At more than a dozen points in “A Jury of Her Peers,” characters laugh or refer to laughter. Not once, however, is the laughter a sound of unmixed joy or happiness. Instead, it serves two functions: to mock and to evade. Laughter serves as a motif that guides readers as they interpret how the characters react to each other and to the dire situation in which they find themselves.

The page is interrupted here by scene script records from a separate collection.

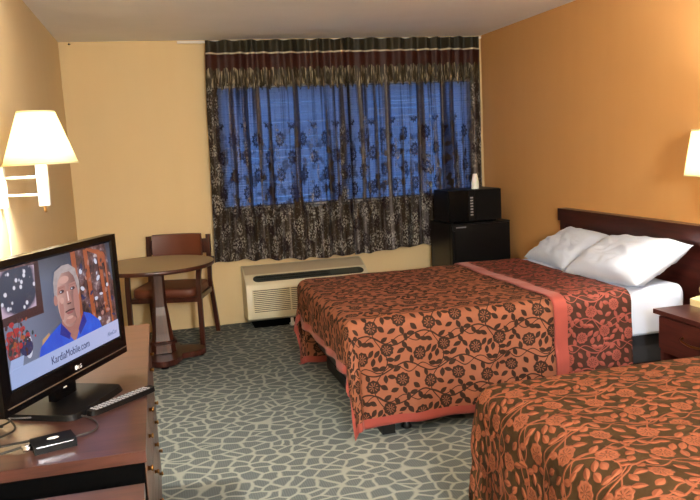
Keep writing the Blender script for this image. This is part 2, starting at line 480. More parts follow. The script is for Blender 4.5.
for pi_, (x0, x1, u0, s) in enumerate(((1.145, 2.36, 0, 1.), (2.335, 3.585, 2.31, 5.))):
    nu, nv = 420, 76
    def f(i, j, x0=x0, x1=x1, s=s, u0=u0):
        t = i / nu; zt = j / nv; zb = .555 + .018 * math.sin(t * 5 + s) + .008 * math.sin(t * 40)
        z = zb + (2.418 - zb) * zt
        x = x0 + (x1 - x0) * t
        if s == 1.: x -= .05 * (1 - zt) * (1 - t) ** 2
        z2 = z + .006 * math.sin(x * 30) * (1 if z > 2.38 else 0)
        return Vector((x + .012 * noise.noise((x * 6, z * 1.4, s)), -.120 - folds(x - x0, z, s), min(z2, 2.432)))
    o = gridmesh('curtain_panel', nu, nv, f, [M_cur], uv=lambda i, j, x0=x0, x1=x1, u0=u0: (u0 + (x1 - x0) * 1.85 * i / nu, .555 + (2.418 - .555) * j / nv))
    keep(cur, o)

# ------------------------------------------------------------------ wall air conditioner
ac = thing('air_conditioner', (1.85, -.18, .06), 'ivory through-wall air conditioner below the curtained window', 'air conditioner')
X0, X1 = 1.322, 2.395
prof = [(0, .07), (-.30, .07), (-.345, .095), (-.355, .14), (-.335, .375), (-.322, .392), (-.21, .452), (-.05, .505), (0, .505)]
bm = bmesh.new(); prism(bm, prof, lambda p: (X0, p[0], p[1]), lambda p: (X1, p[0], p[1]))
keep(ac, finish('housing', bm, M_ptac, bevel=.01, seg=3, auto=.6))
# top plate
def face_pt(a, b, t, x, out=.0):
    A, Bp = Vector((0, *a)), Vector((0, *b)); d = Bp - A; nrm = Vector((0, -d.z, d.y)).normalized()
    if nrm.z < 0: nrm = -nrm
    p = A + d * t + nrm * out; return Vector((x, p.y, p.z))
a_, b_ = (-.322, .392), (-.21, .452)
sl = []
for k in range(16):
    an = PI / 2 + PI * k / 15; sl.append((-1, math.cos(an), math.sin(an)))
for k in range(16):
    an = -PI / 2 + PI * k / 15; sl.append((1, math.cos(an), math.sin(an)))
def slot(rad, out, x0, x1):
    pts = []
    for sgn, c, s in sl:
        cx = x0 + rad if sgn < 0 else x1 - rad
        pts.append(face_pt(a_, b_, .5 + s * rad / .127, cx + c * rad, out))
    return pts
bm = bmesh.new(); pa = [bm.verts.new(p) for p in slot(.044, .0015, X0 + .07, X1 - .03)]; bm.faces.new(pa)
pb = [bm.verts.new(p) for p in slot(.044, -.004, X0 + .07, X1 - .03)]
for i in range(len(pa)): bm.faces.new((pa[i], pb[i], pb[(i + 1) % len(pa)], pa[(i + 1) % len(pa)]))
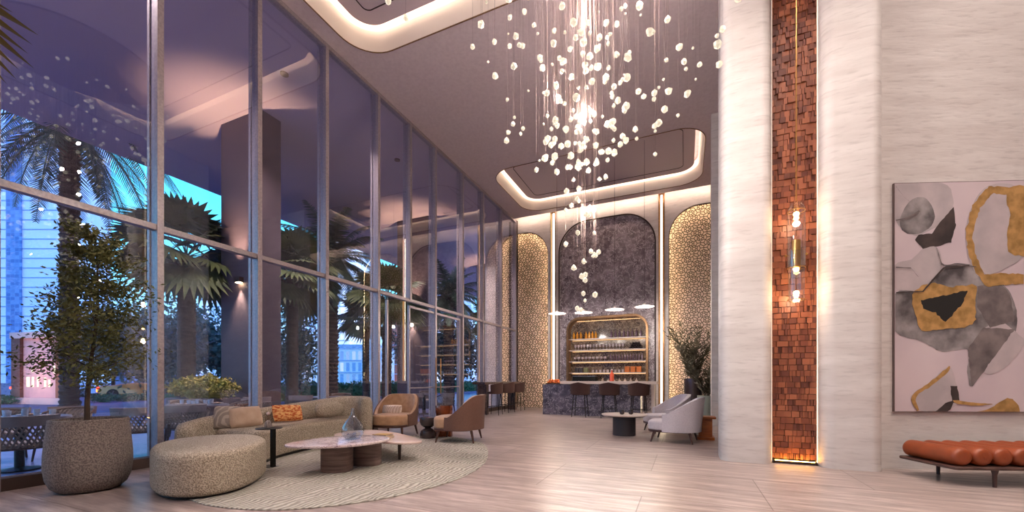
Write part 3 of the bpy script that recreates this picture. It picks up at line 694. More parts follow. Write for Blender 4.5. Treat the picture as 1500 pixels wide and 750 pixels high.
# shelf contents: one of each kind, then copies
def bottle(name, m, h, r, lb, group, label_m=None, cap=None):
    t = thing(name, lb, 'bottle' if 'bottle' in name else 'glass', group=group)
    MB().lathe([(r*.9,0),(r,.01),(r,h*.58),(r*.75,h*.68),(r*.33,h*.76),(r*.30,h*.93)], n=12).build('body', m, t)
    MB().lathe([(r*.36,h*.93),(r*.36,h),(.001,h)], n=10).build('cap', cap or M_dbronze, t); return t
ORD = ['first','second','third','fourth','fifth','sixth','seventh','eighth','ninth','tenth','eleventh','twelfth','thirteenth','fourteenth','fifteenth','sixteenth']
def row(src, pts, lb=None, group=None, ords=None):
    for i, (x, y, z) in enumerate(pts):
        o = src if i == 0 else dup(src, (x, y, z), rnd.uniform(0, 6), lb, group)
        if i == 0: src.location = (x, y, z)
        if ords: o['label'] = ords % ORD[i]
YS = YB+.34
M_amb = mat('amber_glass', '#d08a2c', .2, em='#d08a2c', es=.0, coat=.5); M_dgl = mat('dark_glass', '#2b2326', .12, coat=.6); M_pgl = mat('plum_glass', '#5e4550', .15, coat=.6)
z1, z2, z3, z4 = SHZ[3], SHZ[2], SHZ[1], SHZ[0]
row(bottle('amber_bottle', M_amb, .34, .055, 'tall amber yellow bottle in the row at the left of the top shelf', 'amber bottles on the top shelf'), [(-4.45+.15*i, YS, z1) for i in range(3)]+[(-3.92+.14*i, YS, z1) for i in range(4)], ords='tall amber bottle on the top shelf, %s amber one from the left')
row(bottle('spirit_bottle', M_pgl, .36, .05, 'plum dark spirit bottle standing at the right of the top shelf', 'dark bottles on the top shelf'), [(-2.85+.17*i, YS+rnd.uniform(-.05, .05), z1) for i in range(8)], ords='plum dark spirit bottle on the top shelf, %s dark one counted from the left')
def goblet(lb, group, h=.24, r=.055):
    t = thing('wine_glass', lb, 'glass', group=group)
    MB().lathe([(r*.8,0),(r*.8,.006),(.008,.012),(.006,h*.45),(r*.6,h*.5),(r,h*.68),(r*.85,h),(r*.8,h),(r*.93,h*.68),(.01,h*.52)], n=14).build('bowl', M_barglass, t); return t
M_barglass = mat('bar_glass', '#b9a9a8', .08, spec=.9, coat=1)
row(goblet('stemmed wine glass in the row along the second shelf', 'wine glasses on the second shelf'), [(-4.4+.135*i, YS+rnd.uniform(-.06, .06), z2) for i in range(16)], ords='stemmed wine glass on the second shelf, %s glass from the left')
row(goblet('low stemmed cocktail glass in the row at the left of the third shelf', 'cocktail glasses on the third shelf', .19, .07), [(-4.4+.16*i, YS, z3) for i in range(9)], ords='low cocktail glass on the third shelf, %s glass from the left')
row(bottle('soda_bottle', M_pgl, .33, .042, 'slim plum bottle in the row at the right of the third shelf', 'slim bottles on the third shelf'), [(-2.88+.115*i, YS, z3) for i in range(12)], ords='slim plum bottle on the third shelf, %s bottle from the left')
wb0 = thing('wine_bottle', 'black wine bottle lying in the pyramid at the right of the second shelf', 'bottle', group='wine bottles stacked on the second shelf')
MB().tube([(0,.12,0),(0,-.06,0),(0,-.10,0),(0,-.2,0)], [.052,.052,.02,.017], 12).build('body', M_dgl, wb0)
pts = []
for rw, n_ in enumerate((5, 4, 3)): pts += [(-2.06+.105*i+.0525*rw, YS, z2+.052+.091*rw) for i in range(n_)]
wb0.location = pts[0]
pass
WR = ['bottom']*5+['middle']*4+['top']*3; WO = [0,1,2,3,4,0,1,2,3,0,1,2]
for i, p in enumerate(pts):
    o = wb0 if i == 0 else dup(wb0, p)
    o['label'] = 'black wine bottle lying %s from the left in the %s row of the stack' % (ORD[WO[i]], WR[i])
def boxthing(name, lb, cat, m, dims, group=None):
    t = thing(name, lb, cat, group=group); w, dp, h = dims
    MB().rprism(rrect(-w/2, w/2, -dp/2, dp/2, .015, 3), 0, h*.8, .004).build('body', m, t)
    MB().rprism(rrect(-w/2-.004, w/2+.004, -dp/2-.004, dp/2+.004, .015, 3), h*.8+.002, h, .01).build('lid', m, t); return t
bx = boxthing('gift_box', 'orange lidded box at the left of the three on the lowest shelf', 'box', mat('orange_card', '#c86a22', .55), (.19, .17, .24), 'orange boxes on the lowest shelf'); bx.location = (-2.20, YS, z4)
dup(bx, (-1.97, YS, z4), 0, 'orange lidded box in the middle of the three on the lowest shelf'); dup(bx, (-1.74, YS, z4), 0, 'orange lidded box at the right of the three on the lowest shelf')
bx = boxthing('storage_tin', 'dark square tin at the far left of the lowest shelf', 'tin', mat('dark_tin', '#3a3236', .5), (.15, .15, .2), 'tins on the lowest shelf'); bx.location = (-4.32, YS, z4)
dup(bx, (-4.14, YS, z4), 0, 'dark square tin second from the left of the lowest shelf')
b2 = boxthing('storage_tin', 'olive green tin beside the dark tins on the lowest shelf', 'tin', mat('olive_tin', '#6a6a44', .5), (.19, .15, .2), 'tins on the lowest shelf'); b2.location = (-3.92, YS, z4)
cv = thing('candle_jar', 'small glowing jar in the row along the lowest shelf', 'jar', group='jars on the lowest shelf')
MB().lathe([(.045,0),(.05,.01),(.05,.11),(.045,.115),(.04,.07),(.01,.07)], n=14).build('jar', M_barglass, cv)
MB().lathe([(.038,.01),(.038,.066),(.001,.068)], n=12).build('wax', mat('amber_wax', '#e8b060', .5, em='#ffb860', es=1.2), cv)
row(cv, [(-3.62+.155*i, YS, z4) for i in range(9)], ords='small glowing jar on the lowest shelf, %s jar from the left')
cm = thing('coffee_machine', 'low wide espresso machine on the back counter under the shelves', 'coffee machine', (-3.85, YB-.14, .98))
MB().rprism(rrect(-.5, .5, -.2, .2, .04, 4), .06, .40, .02).build('body', M_black, cm)
MB().box(-.46, .46, -.17, .17, .40, .42).build('cup_tray', mat('chrome', '#c8c4c0', .2, 1), cm, smooth=False)
for x in (-.2, .2): MB().tube([(x, -.22, .2), (x, -.34, .19)], .02, 8).build('portafilter', M_black, cm)
for sx in (-.42, .42): MB().lathe([(.03,0),(.03,.07)], (sx, 0, 0), 10).build('foot', M_black, cm)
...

Mocking laughter belongs to the male characters, and they turn it against the women, including Minnie, throughout the story. Minnie’s odd laughter, when Mr. Hale finds her rocking in her kitchen, contributes to her arrest. The men laugh mockingly at the women’s interest in things that matter to them—for example, the effort that went into Minnie’s jars of fruit. They take special delight in laughing at the women for wondering how Minnie planned to make the quilt, renewing their joke three times and, of course, setting up the story’s final incriminating line. They laugh at the notions that the women would take anything “dangerous” to Minnie and that they could find clues to a crime. Because the men laugh at the wrong things, they fail to prove a motive in Wright’s murder.

Evasive laughter belongs mainly to Mrs. Peters, whose laughter helps her avoid the unpleasant facts that pile up and relieves her nervousness about being at the scene in the first place. Mrs. Hale, the more resolute woman, laughs only once, and it may be the only genuinely healthy laughter in the story. She’s amused by the idea of being afraid of cats. But she does speak of laughter, to fault the men for laughing at her and Mrs. Peters. Being targets of the men’s mockery provides the women, who don’t know each other well, with a common grievance.